In May, Power Minister Adebayo Adelabu expressed disappointment in the performance of the Discos, despite “trillions of naira sunk into the sector” through interventions, bailouts and reforms.

“We can no longer tolerate excuses,” he said. “If you can’t invest, give way to those who can.”

The proposed amendment gives NERC sweeping powers to compel core investors to recapitalise within a 12-month period after the bill is enacted. Should they fail to comply, the Commission can enforce sanctions ranging from dilution of shares to the full-scale reprivatisation of the affected companies.

While the draft legislation has received support in some quarters, it has also sparked concern. The Forum of Commissioners of Power and Energy warned the proposed law could disrupt Nigeria’s recently decentralised electricity market and reverse the gains of the 2023 Act.

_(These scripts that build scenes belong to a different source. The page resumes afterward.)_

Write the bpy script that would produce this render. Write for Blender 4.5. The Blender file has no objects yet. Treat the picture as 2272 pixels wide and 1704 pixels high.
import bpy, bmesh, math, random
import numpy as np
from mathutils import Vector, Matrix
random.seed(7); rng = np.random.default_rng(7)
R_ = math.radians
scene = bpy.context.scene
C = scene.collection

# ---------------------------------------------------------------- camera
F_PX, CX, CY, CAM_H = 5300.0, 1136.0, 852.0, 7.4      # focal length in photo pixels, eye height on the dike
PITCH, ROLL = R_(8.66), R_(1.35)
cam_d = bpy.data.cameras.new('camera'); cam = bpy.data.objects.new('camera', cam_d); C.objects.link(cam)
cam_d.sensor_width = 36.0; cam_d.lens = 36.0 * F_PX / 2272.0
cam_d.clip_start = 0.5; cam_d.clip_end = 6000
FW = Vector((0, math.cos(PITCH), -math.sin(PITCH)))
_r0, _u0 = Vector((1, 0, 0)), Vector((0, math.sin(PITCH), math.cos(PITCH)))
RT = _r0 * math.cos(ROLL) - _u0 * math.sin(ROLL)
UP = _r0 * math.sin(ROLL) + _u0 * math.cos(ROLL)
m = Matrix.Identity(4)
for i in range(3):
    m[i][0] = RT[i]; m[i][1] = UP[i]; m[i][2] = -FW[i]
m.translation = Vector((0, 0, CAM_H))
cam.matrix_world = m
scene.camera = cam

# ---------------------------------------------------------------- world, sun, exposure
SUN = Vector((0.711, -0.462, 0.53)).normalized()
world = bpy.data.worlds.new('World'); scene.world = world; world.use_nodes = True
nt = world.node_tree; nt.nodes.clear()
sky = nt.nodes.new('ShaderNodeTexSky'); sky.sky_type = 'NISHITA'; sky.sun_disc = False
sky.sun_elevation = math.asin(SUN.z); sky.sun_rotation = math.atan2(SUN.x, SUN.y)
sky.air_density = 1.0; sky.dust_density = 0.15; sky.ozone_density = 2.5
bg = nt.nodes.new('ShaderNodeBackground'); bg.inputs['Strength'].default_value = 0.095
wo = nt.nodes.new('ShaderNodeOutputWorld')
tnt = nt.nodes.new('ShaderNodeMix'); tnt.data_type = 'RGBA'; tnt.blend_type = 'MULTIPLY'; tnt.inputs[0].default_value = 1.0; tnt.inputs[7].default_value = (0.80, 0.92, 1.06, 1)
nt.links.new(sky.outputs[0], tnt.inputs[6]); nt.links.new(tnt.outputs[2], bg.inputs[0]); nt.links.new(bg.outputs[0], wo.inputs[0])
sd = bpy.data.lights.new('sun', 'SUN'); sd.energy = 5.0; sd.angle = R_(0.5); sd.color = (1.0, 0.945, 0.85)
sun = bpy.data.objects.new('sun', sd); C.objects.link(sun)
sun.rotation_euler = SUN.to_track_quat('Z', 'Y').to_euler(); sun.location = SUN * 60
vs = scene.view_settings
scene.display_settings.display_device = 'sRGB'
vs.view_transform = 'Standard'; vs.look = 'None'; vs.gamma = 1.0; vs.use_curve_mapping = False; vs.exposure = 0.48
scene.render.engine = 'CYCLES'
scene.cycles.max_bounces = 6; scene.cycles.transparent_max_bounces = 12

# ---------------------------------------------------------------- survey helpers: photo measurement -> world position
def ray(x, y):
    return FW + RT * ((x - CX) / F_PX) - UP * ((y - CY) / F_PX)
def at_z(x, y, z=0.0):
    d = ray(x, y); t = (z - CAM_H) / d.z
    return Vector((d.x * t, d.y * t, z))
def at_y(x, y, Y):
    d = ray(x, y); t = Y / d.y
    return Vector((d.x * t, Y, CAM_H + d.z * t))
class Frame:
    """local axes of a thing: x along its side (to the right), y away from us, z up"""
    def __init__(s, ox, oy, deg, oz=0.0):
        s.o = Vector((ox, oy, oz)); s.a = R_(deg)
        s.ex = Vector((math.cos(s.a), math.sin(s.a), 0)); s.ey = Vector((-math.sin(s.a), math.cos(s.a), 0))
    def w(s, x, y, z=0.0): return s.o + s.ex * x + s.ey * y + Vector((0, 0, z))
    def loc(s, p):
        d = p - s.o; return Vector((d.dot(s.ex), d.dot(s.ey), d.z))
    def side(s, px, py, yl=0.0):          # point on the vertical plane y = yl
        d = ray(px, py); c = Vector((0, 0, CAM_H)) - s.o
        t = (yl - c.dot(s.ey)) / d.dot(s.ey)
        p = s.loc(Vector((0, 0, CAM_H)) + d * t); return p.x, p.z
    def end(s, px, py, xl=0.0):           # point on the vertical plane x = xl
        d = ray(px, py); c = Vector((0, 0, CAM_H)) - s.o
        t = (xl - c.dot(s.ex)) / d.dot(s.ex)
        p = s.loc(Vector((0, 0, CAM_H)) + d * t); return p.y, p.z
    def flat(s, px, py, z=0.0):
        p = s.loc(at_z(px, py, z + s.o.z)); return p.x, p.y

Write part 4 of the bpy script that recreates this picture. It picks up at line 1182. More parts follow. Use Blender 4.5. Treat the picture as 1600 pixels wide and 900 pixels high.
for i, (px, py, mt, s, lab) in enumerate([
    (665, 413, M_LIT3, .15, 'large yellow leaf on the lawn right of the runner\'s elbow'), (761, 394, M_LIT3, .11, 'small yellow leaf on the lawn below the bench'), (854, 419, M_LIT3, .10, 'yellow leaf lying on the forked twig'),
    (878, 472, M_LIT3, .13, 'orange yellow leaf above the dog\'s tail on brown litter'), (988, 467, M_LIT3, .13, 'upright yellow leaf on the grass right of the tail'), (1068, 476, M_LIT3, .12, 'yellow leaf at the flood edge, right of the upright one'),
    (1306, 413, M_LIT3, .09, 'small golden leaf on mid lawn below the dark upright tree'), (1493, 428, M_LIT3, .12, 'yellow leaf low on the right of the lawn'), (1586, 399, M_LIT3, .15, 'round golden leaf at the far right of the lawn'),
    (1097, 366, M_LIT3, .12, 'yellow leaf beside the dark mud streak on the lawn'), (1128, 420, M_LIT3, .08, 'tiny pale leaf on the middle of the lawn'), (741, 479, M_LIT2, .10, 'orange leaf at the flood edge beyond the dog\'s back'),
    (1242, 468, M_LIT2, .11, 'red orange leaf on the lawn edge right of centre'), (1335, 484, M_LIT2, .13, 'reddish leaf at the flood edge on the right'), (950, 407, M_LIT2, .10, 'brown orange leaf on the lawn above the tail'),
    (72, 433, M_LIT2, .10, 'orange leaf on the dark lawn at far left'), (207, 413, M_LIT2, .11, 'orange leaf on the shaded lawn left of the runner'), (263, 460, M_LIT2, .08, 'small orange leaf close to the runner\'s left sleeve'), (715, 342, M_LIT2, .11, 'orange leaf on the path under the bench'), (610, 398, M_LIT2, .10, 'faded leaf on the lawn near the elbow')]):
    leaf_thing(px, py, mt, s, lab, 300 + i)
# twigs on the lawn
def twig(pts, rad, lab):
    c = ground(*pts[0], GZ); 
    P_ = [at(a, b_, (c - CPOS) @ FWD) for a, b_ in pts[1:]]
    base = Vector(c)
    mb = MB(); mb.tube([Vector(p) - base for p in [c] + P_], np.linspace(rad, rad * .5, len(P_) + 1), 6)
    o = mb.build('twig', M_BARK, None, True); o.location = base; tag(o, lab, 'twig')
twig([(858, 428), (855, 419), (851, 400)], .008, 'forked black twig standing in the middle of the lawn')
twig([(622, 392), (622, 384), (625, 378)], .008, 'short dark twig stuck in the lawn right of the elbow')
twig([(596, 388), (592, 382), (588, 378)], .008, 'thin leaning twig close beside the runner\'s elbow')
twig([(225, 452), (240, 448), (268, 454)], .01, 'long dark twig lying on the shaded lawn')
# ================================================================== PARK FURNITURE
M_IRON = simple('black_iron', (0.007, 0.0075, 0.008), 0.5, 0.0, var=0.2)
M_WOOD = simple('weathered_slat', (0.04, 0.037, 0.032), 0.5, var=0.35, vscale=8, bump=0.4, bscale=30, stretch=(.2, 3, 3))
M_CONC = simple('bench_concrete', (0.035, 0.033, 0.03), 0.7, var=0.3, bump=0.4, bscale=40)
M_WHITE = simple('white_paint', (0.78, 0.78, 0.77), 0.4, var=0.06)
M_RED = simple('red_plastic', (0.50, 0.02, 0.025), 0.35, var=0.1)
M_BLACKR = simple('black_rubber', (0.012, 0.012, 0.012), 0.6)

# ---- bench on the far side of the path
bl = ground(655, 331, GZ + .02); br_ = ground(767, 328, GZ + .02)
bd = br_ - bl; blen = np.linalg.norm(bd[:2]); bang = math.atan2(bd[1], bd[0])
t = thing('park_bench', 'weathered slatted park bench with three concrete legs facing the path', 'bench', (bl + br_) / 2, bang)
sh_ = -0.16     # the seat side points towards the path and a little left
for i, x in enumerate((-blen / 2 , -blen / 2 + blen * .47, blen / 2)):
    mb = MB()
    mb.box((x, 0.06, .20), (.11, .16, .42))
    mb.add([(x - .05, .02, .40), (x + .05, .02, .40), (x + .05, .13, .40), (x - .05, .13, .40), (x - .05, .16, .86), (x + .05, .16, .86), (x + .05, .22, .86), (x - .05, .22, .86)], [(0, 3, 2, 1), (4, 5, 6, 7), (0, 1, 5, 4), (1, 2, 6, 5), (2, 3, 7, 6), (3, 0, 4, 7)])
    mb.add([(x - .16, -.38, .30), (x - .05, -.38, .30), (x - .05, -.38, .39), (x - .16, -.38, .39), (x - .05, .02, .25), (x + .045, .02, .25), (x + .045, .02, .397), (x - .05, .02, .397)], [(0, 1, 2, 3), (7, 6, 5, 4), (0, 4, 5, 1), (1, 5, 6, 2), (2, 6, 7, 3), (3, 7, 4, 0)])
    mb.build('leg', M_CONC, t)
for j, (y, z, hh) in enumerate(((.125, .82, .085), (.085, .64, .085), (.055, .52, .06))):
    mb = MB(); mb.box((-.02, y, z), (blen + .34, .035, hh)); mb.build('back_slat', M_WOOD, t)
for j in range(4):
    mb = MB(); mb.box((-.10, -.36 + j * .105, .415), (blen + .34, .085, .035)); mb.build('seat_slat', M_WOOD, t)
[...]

Power sector analysts have also argued that recapitalisation alone won’t resolve the industry’s woes unless long-standing subsidy debts are first cleared. Some have suggested a more realistic 24-month window for recapitalisation, echoing the Central Bank’s approach during the banking reforms of the mid-2000s.

The amendment outlines a roadmap that includes recapitalisation under NERC’s supervision, fiscal incentives to attract investment, and a clear determination of federal and state equity stakes in the Discos. It also calls for a more transparent and cost-reflective tariff regime to allow operators to recover investments without overburdening consumers.